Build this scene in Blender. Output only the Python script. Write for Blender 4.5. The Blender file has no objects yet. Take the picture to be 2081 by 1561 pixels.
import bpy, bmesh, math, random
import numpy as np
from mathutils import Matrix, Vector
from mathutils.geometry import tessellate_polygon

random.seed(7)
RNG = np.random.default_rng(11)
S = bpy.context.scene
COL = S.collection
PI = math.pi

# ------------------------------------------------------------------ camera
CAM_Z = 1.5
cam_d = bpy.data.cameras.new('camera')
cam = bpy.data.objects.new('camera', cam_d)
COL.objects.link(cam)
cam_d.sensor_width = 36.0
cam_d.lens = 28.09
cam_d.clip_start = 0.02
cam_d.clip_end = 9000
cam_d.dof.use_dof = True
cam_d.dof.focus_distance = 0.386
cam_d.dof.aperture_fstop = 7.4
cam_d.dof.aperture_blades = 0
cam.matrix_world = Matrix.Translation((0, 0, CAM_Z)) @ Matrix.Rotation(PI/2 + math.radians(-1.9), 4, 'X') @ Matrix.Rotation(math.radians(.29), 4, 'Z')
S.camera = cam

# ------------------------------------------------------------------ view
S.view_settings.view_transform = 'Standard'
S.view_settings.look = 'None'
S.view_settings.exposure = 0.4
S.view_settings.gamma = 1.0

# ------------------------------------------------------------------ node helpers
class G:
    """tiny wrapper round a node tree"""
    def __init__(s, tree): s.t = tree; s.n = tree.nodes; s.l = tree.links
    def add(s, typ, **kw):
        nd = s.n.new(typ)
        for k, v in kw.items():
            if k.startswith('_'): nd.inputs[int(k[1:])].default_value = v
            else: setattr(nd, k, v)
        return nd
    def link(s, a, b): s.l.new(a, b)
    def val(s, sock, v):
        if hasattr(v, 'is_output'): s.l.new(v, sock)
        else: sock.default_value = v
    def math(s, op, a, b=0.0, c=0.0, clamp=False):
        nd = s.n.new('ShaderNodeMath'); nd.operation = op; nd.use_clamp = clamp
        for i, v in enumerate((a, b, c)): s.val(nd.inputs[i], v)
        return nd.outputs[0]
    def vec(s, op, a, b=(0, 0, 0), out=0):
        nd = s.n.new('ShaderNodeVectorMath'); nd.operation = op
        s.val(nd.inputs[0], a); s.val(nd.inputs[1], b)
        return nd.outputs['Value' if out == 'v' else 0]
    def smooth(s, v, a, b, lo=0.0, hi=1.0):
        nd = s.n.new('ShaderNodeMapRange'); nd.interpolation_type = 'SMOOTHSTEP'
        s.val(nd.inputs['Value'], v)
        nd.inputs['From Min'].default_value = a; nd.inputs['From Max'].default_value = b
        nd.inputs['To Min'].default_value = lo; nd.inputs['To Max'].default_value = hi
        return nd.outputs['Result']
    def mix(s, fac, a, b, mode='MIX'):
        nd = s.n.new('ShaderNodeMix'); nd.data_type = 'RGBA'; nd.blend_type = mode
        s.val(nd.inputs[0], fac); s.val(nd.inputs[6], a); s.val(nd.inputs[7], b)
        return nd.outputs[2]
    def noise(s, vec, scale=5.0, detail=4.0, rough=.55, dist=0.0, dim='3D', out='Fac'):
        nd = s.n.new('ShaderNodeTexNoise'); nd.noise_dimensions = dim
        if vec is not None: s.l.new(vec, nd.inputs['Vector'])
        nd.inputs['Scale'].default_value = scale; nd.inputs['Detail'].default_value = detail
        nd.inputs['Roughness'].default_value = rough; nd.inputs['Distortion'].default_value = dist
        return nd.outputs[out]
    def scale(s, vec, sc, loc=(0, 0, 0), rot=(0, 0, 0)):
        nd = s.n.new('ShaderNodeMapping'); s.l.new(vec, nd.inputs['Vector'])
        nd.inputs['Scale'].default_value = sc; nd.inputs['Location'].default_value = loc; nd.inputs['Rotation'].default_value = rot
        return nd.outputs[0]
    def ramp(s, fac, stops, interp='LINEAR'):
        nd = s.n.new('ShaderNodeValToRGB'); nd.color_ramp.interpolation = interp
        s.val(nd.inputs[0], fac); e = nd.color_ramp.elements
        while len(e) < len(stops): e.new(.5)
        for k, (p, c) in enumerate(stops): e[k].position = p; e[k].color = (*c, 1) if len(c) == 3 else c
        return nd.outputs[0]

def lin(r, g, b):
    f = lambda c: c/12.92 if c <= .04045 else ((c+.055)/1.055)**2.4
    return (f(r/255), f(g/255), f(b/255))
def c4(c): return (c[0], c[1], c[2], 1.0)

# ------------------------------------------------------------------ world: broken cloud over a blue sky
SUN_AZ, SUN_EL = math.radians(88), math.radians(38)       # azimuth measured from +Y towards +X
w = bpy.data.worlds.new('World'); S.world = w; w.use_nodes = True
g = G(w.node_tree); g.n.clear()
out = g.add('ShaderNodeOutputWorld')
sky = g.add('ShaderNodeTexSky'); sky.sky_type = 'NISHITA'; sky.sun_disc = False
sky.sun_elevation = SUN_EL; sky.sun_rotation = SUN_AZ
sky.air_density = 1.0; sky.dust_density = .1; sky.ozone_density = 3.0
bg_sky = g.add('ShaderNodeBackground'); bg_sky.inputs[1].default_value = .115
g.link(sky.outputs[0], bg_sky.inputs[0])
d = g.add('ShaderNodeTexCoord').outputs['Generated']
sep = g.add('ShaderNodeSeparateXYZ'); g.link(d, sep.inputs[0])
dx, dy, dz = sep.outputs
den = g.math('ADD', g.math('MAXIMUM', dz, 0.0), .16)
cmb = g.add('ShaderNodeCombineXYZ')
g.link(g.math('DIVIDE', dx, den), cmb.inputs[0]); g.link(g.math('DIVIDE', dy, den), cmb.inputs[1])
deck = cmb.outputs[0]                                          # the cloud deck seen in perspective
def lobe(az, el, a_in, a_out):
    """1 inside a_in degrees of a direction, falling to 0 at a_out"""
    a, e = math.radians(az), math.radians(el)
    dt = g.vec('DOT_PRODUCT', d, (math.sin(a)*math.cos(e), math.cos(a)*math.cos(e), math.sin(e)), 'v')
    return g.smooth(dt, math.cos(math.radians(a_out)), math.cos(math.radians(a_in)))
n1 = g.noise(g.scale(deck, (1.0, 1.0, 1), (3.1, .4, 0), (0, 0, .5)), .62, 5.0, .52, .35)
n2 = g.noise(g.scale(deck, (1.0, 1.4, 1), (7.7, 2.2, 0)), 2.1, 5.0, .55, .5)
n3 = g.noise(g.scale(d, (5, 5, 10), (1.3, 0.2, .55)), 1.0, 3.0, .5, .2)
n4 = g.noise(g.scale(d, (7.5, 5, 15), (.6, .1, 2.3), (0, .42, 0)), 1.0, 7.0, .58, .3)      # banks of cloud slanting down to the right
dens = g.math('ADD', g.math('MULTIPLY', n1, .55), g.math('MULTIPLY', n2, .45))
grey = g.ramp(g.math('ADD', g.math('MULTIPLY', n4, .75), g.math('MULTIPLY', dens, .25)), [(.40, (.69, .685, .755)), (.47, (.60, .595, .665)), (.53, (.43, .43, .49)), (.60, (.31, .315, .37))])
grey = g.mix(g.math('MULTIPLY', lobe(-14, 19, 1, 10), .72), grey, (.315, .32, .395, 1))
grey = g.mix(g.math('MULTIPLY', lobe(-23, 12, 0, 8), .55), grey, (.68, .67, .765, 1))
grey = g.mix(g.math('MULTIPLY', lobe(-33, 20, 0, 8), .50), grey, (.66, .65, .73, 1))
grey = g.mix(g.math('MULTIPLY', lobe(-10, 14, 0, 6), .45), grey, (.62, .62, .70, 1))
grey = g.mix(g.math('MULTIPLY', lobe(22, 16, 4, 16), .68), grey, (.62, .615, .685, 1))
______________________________
**Problem requirements**
Copy out every line of the listing that contains the string "scene".

**Right answer**
Build this scene in Blender. Output only the Python script. Write for Blender 4.5. The Blender file has no objects yet. Take the picture to be 2081 by 1561 pixels.
S = bpy.context.scene